[Crossposted Statement on US Administration Budget Proposal from the “Director’s Desk” at the Digital Library Federation blog.]
Last night, the Trump administration released its new budget blueprint, an advisory document that proposes increases in spending to military programs and national security, coupled with major decreases to—or the complete elimination of—many programs supporting scientific data and research, human health, and environmental safety; social uplift, education, and protection for the poor; international diplomacy, cooperation, and aid; and the arts, culture, history, and museum and library services. The House and Senate will now begin offering their own budget resolutions, and a long process of negotiation—informed by the will of the people, as expressed to our elected representatives—will ultimately result in Appropriations committee legislation setting funding levels for agencies and offices germane to the goals of the Digital Library Federation and its mission to “advance research, learning, social justice, and the public good.”
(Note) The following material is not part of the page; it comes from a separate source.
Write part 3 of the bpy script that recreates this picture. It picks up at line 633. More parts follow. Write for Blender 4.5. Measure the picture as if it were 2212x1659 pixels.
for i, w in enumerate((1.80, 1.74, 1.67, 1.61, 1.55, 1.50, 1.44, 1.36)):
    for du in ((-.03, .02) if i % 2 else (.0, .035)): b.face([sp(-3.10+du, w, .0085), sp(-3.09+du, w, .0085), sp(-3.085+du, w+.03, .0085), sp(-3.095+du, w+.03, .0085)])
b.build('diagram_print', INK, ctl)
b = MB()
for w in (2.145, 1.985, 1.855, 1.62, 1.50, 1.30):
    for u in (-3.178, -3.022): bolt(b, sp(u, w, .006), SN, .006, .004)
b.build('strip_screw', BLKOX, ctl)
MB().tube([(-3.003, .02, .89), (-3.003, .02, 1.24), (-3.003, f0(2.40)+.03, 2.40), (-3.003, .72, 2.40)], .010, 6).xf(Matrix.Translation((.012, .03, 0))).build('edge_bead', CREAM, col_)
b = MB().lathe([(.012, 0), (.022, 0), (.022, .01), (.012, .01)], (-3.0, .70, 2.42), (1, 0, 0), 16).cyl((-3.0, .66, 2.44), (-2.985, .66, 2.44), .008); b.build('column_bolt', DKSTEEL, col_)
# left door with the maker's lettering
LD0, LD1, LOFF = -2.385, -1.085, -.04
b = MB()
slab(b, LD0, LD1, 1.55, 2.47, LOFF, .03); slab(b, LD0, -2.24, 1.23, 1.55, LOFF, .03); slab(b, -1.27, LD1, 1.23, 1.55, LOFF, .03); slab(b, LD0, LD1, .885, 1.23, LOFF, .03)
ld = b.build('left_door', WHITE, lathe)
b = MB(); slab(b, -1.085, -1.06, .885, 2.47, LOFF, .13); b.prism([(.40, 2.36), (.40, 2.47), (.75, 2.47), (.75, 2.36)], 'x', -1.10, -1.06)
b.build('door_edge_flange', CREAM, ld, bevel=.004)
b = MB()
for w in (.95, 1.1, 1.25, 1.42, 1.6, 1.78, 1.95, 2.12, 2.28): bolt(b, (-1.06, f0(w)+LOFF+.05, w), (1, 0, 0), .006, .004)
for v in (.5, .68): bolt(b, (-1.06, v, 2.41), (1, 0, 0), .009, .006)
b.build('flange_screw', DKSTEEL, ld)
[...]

These include—among many others—agencies and offices whose federal budgets the Trump administration proposes to eliminate entirely: the National Endowment for the Humanities, the Corporation for Public Broadcasting (which supports NPR and PBS), the National Endowment for the Arts, the Woodrow Wilson International Center for Scholars, the US Institute of Peace, the Appalachian Regional Commission—and of course the IMLS, the Institute of Museum and Library Services. IMLS not only supports academic library and information science R&D programs that contribute to the development of a coherent and utterly necessary national digital platform; it also supports public programming and education in our nation’s 123,000 libraries and 35,000 museums—themselves vulnerable to future budget cuts. Future reductions may also be proposed to the budgets of the National Archives, the Library of Congress, the Smithsonian Institution and other federally-funded keepers of records, culture, and national memory.
Program officers and staff of public service organizations like these are prohibited by the federal Hatch Act of 1939 from engaging in some forms of political activity, thus curtailing their ability to advocate fully for the agencies to which they have devoted so much, while serving as agency representatives. The DLF community must represent them, and—in our support for the myriad ways these agencies serve us—we raise our voices to represent the communities and publics we serve together.
Last month, in a national climate of growing division and rising fear, the DLF and its parent organization, CLIR, offered a statement outlining our community’s enduring values and our own “Deepening Resolve.” I spend my every day in awe of the imagination, drive, compassion, and expertise of DLF practitioners. I know the people who make up our working groups and who staff our member institutions are resolute in their understanding of the power of digital libraries to serve—as we put it in the statement—”individuals and institutions that are both stalwart and vulnerable, people living now and generations yet to come.” The DLF community strives to build usable, welcoming, and respectful knowledge representation systems that embody “our shared, core values of enlightened liberalism and scientific understanding,” help us understand the past and imagine better futures, and advance “our mission to create just, equitable, and sustained global cultures of accessible information.”
These are lofty goals. Like all things, they start in the local, the embodied, the world near to you.
Regardless of your party affiliation or political creed (and in the understanding that diversity of thought is among our community’s great strengths)—if you share my concern about aspects of the current administration’s budget proposal and vision for libraries, research data, and cultural heritage in the digital age, I urge you to contact your representatives and make your views known. Finally, I remind you that the DLF has very consciously redoubled its efforts to function as a flexible, pragmatic, and supportive framework for grassroots efforts of all kinds, relevant to our field. DLF members and non-members alike are invited to use us as a platform for effective community organizing. We are here for you, and for the futures you want to build.